L’Intervention du CNRA et la Colère des Pastefiens
Face à l’ampleur de la polémique et ce qu’il a qualifié de « dérives », le Conseil National de Régulation de l’Audiovisuel (CNRA) n’a pas tardé à réagir. Dès le 7 juillet 2025, l’instance a adressé une « mise en demeure » formelle à TFM, la chaîne du Groupe Futurs Médias de Youssou Ndour. Le CNRA a clairement averti TFM de potentielles sanctions, allant de la suspension de l’émission « Jakaarlo bi » à celle de l’ensemble de ses programmes, en cas de récidive. Cette décision marque une volonté affirmée des autorités de réguler plus strictement le contenu audiovisuel.
Parallèlement, des figures proches de Pastef, telles que Waly Diouf Bodian, Nitt Doff et Mame Bousso Béye, ont publiquement exigé l’« auto-saisine du Procureur » concernant les propos tenus par Badara Gadiaga, notamment l’accusation de « faux BFEM » et les présumées insultes. Si une plainte pour « faux, usage de faux et escroquerie au service » a bien été déposée contre Badara Gadiaga par Justin Corréa, Directeur Général du CICES, la confirmation d’une auto-saisine du Procureur spécifiquement pour les incidents télévisuels n’a pas été officiellement communiquée à ce jour. L’implication du CORED (Conseil pour l’Observation des Règles d’Éthique et de Déontologie dans les médias), bien que citée par certains, n’a pas donné lieu à des actions publiques avérées dans cette affaire.
La Riposte de Madiambal Diagne et le Spectre d’un « Lynchage »
Dans ce climat tendu, le journaliste et administrateur général du Groupe Avenir Communication, Madiambal Diagne, a pris la défense de Badara Gadiaga avec virulence. Qualifiant les attaques contre son confrère de « lynchage hypocrite », Madiambal Diagne a apporté un soutien inconditionnel à Gadiaga, critiquant ouvertement l’attitude du parti Pastef et ses partisans.
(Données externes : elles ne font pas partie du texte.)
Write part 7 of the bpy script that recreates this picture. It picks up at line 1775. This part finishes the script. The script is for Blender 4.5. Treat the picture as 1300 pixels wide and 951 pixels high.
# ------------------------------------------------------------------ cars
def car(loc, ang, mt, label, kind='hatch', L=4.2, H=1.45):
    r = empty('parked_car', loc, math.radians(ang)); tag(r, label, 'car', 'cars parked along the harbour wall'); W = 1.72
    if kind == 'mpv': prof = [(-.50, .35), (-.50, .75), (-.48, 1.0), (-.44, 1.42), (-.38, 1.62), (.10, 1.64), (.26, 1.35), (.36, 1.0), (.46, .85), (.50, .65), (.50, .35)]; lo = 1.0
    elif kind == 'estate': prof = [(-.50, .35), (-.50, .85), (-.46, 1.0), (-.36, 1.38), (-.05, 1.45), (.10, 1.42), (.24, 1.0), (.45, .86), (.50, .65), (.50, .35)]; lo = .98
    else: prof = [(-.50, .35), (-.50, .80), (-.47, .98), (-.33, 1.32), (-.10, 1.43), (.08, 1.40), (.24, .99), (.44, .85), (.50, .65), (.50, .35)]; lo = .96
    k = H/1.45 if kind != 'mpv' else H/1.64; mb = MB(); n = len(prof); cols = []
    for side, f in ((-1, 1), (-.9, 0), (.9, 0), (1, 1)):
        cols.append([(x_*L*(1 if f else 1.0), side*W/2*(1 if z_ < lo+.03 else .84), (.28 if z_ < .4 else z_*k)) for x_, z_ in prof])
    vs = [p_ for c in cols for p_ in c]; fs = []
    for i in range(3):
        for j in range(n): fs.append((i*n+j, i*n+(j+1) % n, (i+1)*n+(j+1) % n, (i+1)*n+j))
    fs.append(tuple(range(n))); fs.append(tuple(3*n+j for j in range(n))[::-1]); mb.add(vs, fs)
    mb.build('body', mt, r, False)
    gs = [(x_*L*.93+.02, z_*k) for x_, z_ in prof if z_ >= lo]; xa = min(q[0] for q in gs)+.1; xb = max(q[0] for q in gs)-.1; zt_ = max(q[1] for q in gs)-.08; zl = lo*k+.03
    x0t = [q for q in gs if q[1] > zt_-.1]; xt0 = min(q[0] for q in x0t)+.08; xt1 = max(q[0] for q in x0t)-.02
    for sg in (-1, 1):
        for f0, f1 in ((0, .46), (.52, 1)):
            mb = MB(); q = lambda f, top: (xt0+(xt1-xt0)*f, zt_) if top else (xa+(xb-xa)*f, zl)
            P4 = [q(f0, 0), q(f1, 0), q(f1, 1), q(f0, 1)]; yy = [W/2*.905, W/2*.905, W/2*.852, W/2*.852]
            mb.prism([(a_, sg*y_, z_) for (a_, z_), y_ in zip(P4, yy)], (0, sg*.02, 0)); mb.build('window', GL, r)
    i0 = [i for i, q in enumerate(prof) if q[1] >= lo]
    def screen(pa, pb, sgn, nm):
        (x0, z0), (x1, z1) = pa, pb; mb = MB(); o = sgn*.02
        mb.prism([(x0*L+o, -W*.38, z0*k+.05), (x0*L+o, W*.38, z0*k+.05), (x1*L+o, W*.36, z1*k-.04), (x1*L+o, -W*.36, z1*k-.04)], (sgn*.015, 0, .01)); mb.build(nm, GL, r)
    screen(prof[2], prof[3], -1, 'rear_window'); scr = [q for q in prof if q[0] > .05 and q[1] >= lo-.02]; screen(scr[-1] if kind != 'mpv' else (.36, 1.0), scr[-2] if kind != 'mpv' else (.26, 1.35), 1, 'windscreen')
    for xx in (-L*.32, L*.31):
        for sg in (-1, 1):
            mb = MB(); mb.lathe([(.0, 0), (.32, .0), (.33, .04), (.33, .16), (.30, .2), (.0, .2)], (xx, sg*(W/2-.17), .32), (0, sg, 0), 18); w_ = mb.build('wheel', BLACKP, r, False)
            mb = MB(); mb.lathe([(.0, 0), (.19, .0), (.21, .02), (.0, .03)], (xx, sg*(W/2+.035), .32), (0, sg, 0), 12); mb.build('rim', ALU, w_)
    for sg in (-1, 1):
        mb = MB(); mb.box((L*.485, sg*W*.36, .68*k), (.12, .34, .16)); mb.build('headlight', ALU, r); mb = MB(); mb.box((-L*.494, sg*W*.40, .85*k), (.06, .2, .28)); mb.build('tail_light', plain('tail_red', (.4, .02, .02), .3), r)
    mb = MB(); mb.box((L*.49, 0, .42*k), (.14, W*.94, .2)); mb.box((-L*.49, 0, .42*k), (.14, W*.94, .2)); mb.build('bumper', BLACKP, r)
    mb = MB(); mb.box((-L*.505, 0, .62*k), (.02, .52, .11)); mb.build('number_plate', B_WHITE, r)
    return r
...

Il a rappelé le passé du parti et de ses leaders, suggérant une dissonance entre leurs discours actuels et leurs propres comportements passés en matière de respect des institutions et des individus. Cette prise de position de Madiambal Diagne a contribué à polariser davantage le débat médiatique, opposant ceux qui défendent la liberté de parole des chroniqueurs et ceux qui appellent à une plus grande responsabilité et éthique journalistique.
Un Contexte Politique et Médiatique sous Haute Tension
L’affaire Gadiaga-Amadou Ba n’est pas un cas isolé. Elle s’inscrit dans un contexte sénégalais marqué par de fortes tensions politiques, notamment entre le pouvoir en place et l’opposition, mais aussi par une relation parfois conflictuelle entre la classe politique et les médias. Les accusations de « faux diplôme » et les appels à des sanctions judiciaires contre des figures médiatiques rappellent les enjeux de crédibilité et d’influence.
Cette situation met également sous pression les groupes médiatiques comme TFM, qui naviguent dans un environnement où la moindre « dérive » peut entraîner des rappels à l’ordre réglementaires ou des actions en justice. L’affaire soulève des questions fondamentales sur les limites de l’intervention de l’État dans le contenu des médias, la protection des journalistes face aux pressions politiques, et la nécessité pour les professionnels de l’information de maintenir des standards éthiques élevés.
L’évolution de cette affaire, et notamment les suites judiciaires potentielles ainsi que la position de TFM face aux exigences du CNRA, seront des indicateurs clés de la santé de la liberté de la presse et du dialogue démocratique au Sénégal.